Interest in biochar has grown as a means of enhancing long-term soil fertility and sequestering carbon. Pyrolysis converts living or once-living organic matter into chemically stable, condensed carbon structures. This thermodynamic stability explains why charcoal (including what is now termed biochar) persists in soils for centuries to millennia and underlies its characterization as a form of carbon sequestration.
This review was motivated by knowledge gaps in the scientific literature regarding biochar and a lack of detailed, proven best practices for growers. This paper is a companion to a four-year research trial examining the effects of biochar and compost on the growth of a newly planted chestnut orchard at Arthur’s Point Farm in New York’s Hudson River Valley (SARE, 2026). The literature review and the field research were both funded by the National Institute of Food and Agriculture, U.S. Department of Agriculture, through the Northeast Sustainable Agriculture Research and Education program under subaward number LNE22-452R.
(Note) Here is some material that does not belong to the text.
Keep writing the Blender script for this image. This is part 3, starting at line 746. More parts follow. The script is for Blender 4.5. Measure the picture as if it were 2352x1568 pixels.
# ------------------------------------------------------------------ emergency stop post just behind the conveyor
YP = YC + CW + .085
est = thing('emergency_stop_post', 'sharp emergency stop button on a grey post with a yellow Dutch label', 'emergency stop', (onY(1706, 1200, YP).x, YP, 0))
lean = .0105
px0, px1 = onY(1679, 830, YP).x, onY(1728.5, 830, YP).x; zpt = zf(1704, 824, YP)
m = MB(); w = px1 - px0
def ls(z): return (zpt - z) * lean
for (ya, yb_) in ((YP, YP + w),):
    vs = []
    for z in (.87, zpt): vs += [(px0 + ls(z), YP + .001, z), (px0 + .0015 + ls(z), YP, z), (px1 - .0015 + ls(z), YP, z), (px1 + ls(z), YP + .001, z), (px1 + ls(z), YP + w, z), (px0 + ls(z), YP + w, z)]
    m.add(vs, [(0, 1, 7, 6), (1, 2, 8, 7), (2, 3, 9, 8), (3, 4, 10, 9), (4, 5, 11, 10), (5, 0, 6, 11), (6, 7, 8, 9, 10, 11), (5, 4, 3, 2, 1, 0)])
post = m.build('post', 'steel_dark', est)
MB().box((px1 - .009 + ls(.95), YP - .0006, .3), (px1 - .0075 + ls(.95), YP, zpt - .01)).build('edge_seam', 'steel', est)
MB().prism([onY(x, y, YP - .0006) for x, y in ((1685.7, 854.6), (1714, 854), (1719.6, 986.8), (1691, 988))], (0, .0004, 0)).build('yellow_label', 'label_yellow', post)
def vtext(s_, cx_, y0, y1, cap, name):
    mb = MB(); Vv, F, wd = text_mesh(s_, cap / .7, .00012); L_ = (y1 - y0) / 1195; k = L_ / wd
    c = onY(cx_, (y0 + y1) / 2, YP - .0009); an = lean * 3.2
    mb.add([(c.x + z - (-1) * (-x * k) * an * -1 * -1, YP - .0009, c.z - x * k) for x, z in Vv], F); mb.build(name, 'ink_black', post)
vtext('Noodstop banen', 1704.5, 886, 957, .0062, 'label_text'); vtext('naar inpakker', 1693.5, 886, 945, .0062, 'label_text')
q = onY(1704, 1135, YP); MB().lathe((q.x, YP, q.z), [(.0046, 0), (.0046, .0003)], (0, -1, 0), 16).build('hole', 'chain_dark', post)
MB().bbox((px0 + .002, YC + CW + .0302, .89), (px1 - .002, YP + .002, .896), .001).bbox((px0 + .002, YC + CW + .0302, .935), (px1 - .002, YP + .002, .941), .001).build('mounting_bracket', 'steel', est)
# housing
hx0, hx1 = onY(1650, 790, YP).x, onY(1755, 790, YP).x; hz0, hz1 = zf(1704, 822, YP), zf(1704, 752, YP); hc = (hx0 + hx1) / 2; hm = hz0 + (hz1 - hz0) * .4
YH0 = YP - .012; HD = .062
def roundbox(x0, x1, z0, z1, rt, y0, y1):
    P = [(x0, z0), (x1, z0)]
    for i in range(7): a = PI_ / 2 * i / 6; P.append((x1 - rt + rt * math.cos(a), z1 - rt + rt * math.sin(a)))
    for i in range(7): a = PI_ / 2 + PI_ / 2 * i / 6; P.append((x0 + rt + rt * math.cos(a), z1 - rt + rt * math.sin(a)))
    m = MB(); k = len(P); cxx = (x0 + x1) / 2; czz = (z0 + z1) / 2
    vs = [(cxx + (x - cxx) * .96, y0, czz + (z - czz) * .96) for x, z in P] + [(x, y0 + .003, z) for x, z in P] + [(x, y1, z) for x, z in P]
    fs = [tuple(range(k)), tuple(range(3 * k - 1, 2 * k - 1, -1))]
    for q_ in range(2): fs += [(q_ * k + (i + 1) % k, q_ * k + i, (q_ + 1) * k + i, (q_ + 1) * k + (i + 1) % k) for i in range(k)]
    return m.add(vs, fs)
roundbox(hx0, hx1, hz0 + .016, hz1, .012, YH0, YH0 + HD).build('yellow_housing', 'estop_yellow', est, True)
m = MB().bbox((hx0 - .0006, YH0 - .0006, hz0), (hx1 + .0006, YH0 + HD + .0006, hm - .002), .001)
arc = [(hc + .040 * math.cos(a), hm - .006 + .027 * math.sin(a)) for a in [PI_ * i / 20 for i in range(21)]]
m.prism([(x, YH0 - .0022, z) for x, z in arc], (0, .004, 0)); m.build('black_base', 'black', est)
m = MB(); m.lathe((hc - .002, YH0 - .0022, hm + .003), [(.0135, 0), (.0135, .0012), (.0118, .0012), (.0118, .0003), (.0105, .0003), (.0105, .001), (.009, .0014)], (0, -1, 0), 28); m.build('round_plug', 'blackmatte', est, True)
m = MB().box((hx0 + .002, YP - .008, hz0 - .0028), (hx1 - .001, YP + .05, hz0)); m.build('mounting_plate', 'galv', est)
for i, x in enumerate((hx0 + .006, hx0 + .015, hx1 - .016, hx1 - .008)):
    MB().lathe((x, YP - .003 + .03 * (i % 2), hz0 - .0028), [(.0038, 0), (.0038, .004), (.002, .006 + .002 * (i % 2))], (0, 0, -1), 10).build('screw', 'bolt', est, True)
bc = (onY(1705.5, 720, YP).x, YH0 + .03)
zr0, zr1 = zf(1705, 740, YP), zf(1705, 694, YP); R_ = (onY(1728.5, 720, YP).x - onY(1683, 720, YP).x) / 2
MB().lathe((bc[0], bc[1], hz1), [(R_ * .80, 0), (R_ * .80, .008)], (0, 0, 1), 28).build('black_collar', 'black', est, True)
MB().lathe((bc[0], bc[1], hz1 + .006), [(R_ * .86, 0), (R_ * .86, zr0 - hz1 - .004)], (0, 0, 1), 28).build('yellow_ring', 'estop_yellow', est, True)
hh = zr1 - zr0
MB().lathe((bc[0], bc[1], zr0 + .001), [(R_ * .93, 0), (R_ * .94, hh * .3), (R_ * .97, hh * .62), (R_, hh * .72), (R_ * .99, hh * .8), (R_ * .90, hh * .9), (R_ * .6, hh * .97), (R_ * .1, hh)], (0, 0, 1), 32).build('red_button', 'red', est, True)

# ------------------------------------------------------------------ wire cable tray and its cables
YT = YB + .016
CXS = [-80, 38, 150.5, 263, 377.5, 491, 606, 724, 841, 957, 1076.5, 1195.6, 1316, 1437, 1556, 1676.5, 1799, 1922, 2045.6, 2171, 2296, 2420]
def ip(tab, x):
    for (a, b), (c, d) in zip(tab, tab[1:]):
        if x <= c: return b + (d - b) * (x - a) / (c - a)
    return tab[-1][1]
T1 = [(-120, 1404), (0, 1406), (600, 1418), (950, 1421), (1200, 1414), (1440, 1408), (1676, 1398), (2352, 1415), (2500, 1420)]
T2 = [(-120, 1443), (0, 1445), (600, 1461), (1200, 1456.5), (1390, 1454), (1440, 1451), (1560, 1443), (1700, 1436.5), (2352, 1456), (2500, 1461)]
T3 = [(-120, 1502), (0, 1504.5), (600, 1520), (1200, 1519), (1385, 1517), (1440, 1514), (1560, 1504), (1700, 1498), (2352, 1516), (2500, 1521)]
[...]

This review evaluates the current scientific evidence of biochar’s efficacy as an agricultural amendment and a potential mechanism for climate mitigation. We sought to distinguish findings that are consistently reproduced across studies from those that are context-dependent, contradictory, or insufficiently resolved to support practical application, particularly for temperate agricultural systems in which our project was situated.